Sulfate-induced hot corrosion of nickel

Nickel specimens with layers of Na₂SO₄ deposited on the metal surface have been reacted in O₂+4% SO₂ in the temperature range 660–900°C. At temperatures from 671°C (the eutectic temperature of Na₂SO₄+NiSO₄ liquid solutions) to 884°C (the melting point of Na₂SO₄), molten Na₂SO₄+NiSO₄ is formed in the scales above critical pressures of SO₃, and the molten sulfate causes accelerated hot corrosion of nickel.
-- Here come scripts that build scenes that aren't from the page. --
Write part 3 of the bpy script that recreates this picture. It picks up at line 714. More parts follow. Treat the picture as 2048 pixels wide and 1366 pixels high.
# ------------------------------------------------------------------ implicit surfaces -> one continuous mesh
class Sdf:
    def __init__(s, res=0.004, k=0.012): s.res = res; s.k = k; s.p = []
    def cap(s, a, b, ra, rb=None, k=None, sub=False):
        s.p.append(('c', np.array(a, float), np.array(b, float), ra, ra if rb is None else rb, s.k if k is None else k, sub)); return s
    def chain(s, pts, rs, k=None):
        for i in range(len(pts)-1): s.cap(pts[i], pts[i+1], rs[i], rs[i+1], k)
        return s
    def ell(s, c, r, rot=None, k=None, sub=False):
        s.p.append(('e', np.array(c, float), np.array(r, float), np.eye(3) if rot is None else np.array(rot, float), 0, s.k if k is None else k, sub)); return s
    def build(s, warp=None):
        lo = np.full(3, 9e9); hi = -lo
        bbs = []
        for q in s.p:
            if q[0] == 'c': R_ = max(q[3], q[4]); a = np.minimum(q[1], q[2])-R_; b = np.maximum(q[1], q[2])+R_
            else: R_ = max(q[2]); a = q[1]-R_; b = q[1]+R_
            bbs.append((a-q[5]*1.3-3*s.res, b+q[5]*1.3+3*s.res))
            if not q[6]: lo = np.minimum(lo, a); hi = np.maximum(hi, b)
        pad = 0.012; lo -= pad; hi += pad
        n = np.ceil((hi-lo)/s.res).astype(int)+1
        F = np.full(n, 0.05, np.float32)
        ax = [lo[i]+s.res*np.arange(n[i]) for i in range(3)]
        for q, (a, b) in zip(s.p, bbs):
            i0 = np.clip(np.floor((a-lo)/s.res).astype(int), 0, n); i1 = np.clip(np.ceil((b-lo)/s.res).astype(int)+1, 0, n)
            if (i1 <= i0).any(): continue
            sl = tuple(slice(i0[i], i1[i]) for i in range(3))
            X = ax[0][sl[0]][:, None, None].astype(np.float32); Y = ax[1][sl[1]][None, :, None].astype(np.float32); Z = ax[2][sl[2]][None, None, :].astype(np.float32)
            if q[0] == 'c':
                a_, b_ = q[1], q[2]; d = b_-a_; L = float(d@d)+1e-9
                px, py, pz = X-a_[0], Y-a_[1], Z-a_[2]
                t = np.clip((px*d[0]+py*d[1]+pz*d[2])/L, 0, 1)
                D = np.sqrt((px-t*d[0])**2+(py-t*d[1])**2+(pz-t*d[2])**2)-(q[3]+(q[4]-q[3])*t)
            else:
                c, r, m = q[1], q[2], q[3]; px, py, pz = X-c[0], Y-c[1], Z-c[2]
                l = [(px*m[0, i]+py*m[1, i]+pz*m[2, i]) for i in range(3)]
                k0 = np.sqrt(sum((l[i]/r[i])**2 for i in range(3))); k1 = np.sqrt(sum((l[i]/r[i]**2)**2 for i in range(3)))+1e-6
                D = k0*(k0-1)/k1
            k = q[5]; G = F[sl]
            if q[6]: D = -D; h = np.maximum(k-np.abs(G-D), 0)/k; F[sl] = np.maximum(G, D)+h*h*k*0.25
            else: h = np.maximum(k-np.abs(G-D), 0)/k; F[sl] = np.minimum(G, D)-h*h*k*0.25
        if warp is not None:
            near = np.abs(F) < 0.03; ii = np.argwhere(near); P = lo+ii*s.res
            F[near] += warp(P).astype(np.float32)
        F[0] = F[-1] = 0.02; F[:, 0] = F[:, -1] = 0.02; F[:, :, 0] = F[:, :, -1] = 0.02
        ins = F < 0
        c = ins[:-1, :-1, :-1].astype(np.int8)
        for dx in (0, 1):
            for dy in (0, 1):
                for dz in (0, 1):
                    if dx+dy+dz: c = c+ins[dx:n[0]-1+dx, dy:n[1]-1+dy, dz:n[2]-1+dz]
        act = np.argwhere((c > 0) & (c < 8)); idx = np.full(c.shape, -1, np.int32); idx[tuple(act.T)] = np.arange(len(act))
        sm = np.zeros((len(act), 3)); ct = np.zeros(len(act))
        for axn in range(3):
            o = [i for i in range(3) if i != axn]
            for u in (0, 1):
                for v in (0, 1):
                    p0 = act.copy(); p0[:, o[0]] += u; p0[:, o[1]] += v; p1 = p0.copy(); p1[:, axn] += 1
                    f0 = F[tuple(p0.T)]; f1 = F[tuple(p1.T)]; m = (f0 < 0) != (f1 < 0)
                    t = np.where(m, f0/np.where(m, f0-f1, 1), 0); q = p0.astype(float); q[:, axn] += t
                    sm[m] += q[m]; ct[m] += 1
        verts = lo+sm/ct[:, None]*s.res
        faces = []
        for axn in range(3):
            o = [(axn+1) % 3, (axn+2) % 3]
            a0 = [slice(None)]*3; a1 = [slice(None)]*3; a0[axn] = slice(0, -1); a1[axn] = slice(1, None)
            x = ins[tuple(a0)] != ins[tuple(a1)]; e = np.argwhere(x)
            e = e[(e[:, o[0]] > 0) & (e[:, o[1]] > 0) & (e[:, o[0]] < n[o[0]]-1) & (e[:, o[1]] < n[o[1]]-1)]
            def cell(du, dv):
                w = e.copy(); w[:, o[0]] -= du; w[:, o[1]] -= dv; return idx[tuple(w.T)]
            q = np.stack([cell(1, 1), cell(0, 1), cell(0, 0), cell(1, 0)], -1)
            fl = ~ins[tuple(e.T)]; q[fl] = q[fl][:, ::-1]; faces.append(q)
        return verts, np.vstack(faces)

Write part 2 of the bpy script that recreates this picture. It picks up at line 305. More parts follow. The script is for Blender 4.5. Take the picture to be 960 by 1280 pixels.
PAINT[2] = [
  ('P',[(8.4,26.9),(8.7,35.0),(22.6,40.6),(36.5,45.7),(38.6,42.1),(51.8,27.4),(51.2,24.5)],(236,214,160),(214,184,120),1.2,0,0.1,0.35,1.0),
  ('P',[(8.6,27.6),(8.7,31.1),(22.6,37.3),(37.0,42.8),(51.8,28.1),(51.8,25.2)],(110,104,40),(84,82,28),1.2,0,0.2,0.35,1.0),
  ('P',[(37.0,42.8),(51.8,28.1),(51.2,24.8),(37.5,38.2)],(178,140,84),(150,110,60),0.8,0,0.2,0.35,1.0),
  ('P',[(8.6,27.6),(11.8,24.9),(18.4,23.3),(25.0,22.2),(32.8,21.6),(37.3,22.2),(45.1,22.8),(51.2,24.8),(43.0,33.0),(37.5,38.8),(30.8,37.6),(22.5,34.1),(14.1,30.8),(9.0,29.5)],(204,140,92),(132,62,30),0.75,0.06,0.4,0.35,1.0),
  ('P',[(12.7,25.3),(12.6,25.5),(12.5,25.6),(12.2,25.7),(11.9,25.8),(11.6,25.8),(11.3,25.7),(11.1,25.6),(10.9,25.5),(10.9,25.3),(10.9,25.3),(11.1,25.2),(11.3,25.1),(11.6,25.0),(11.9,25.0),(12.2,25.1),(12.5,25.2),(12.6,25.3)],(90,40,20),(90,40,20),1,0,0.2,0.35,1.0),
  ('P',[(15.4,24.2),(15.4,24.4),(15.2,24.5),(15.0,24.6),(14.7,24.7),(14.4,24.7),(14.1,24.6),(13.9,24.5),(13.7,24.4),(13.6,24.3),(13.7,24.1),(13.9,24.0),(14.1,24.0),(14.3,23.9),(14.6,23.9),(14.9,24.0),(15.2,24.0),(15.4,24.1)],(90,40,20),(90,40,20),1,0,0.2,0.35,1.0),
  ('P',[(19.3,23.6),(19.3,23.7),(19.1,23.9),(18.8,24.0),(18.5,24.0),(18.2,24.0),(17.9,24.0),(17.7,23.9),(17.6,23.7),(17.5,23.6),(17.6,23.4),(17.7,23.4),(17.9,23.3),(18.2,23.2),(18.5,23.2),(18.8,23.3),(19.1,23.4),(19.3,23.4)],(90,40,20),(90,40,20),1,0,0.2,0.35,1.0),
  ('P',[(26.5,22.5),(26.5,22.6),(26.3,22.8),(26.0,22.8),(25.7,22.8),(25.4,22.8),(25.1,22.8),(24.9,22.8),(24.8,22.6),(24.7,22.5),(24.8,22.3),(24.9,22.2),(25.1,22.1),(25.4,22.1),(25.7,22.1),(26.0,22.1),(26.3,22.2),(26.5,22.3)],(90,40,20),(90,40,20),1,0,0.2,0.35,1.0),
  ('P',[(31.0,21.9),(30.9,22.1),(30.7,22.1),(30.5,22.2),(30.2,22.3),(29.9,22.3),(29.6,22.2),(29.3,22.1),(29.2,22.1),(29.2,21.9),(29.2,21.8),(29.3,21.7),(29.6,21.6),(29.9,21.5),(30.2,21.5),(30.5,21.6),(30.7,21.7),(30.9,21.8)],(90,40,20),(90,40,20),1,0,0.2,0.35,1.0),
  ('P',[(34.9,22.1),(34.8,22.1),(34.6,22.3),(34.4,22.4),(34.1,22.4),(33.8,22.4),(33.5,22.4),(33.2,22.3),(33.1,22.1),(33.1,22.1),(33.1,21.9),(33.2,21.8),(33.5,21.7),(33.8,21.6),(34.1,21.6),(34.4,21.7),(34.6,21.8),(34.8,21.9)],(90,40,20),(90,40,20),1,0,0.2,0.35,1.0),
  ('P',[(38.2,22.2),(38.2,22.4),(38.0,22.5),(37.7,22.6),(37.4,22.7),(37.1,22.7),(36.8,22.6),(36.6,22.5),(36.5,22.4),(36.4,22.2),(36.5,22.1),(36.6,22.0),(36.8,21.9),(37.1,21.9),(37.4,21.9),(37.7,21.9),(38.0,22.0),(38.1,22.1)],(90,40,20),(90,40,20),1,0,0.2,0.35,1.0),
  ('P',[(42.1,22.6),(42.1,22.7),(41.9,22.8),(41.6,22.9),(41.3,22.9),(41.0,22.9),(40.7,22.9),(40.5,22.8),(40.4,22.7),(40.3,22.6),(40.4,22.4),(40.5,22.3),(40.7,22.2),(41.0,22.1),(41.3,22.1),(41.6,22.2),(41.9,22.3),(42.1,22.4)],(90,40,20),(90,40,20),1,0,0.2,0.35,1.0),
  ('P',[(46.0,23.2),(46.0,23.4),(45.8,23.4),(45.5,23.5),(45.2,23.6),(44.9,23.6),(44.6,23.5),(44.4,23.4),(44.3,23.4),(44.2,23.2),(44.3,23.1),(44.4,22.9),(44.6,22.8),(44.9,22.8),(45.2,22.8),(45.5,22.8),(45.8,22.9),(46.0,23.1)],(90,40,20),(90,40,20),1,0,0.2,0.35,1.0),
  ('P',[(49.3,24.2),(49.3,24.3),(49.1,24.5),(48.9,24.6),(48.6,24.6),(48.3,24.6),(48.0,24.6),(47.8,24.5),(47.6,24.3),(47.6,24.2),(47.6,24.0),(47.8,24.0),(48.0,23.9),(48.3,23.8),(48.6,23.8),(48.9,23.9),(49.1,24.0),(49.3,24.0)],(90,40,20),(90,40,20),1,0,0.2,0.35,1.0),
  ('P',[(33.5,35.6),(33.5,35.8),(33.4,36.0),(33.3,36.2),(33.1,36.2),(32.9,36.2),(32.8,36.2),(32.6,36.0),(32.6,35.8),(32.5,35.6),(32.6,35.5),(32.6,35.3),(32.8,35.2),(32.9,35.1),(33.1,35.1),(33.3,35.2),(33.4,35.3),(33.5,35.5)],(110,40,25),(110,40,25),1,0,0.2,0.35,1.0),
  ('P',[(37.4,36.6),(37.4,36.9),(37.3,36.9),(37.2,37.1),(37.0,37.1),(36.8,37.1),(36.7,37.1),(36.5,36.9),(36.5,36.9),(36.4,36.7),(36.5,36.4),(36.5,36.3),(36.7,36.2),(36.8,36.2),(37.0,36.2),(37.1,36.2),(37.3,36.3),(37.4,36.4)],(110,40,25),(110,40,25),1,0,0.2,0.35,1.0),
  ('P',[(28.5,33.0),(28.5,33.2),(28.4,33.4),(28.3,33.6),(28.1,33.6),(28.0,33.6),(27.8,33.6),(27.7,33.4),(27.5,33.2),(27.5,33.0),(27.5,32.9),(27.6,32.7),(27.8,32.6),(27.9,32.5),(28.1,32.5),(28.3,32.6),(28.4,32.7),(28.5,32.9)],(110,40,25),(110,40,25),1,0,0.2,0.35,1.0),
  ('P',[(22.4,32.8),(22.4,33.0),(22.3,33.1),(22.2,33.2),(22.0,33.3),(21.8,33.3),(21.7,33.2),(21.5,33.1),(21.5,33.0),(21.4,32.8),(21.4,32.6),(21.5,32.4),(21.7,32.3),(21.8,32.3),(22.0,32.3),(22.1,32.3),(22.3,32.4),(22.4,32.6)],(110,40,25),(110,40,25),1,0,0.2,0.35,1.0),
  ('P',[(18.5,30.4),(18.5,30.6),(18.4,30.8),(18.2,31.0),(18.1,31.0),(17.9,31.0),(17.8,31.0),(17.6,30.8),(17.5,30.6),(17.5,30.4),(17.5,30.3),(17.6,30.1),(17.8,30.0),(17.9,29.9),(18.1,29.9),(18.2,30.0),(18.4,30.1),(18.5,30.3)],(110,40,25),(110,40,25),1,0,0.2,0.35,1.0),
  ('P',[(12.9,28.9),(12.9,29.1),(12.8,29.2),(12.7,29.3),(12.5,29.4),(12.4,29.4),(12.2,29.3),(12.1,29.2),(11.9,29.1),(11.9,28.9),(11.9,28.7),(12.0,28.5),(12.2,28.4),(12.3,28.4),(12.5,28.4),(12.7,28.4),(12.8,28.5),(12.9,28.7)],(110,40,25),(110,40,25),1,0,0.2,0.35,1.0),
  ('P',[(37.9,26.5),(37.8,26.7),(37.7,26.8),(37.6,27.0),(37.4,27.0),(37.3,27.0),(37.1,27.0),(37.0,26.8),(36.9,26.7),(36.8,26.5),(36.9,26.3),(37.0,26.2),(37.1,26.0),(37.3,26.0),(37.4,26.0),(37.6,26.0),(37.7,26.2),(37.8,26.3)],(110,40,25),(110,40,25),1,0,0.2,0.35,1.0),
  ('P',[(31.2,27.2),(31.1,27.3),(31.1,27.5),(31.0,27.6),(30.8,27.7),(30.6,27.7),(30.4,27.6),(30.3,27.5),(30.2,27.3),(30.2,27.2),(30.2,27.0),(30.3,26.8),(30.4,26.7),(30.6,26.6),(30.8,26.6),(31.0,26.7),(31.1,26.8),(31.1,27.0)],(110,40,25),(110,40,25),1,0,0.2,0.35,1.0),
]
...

The rapid hot corrosion is preceded by an incubation period during which Na₂SO₄+NiSO₄ solid solutions and eventually molten sulfate are formed. The critical SO₃ pressures for formation of molten sulfate as a function of temperature have been delineated through experimental observations, and these are in agreement with theoretical estimates. When only solid solutions of Na₂SO₄+NiSO₄ can be formed, the reactions are slower than specimens with no Na₂SO₄ layer. The reaction mechanism is concluded to involve inward transport of SO₃/NiSO₄ and of oxygen through the molten sulfate distributed as a network in the NiO layer of the outer part of the scale. Beneath the NiO/molten sulfate layer, the scale consists of NiO with a network of Ni₃S₂. Sulfur, present as (Ni-S)_liq, is enriched at the metal/scale interface. Nickel diffuses outward through the Ni₃S₂ network in the inner layer to the boundary of the NiO/molten sulfate layer, where it reacts with the inwardly diffusing oxygen and SO₃/NiSO₄. The enrichment of sulfur next to the metal is concluded to be due to inward sulfur transport in the NiO+Ni-sulfide layer.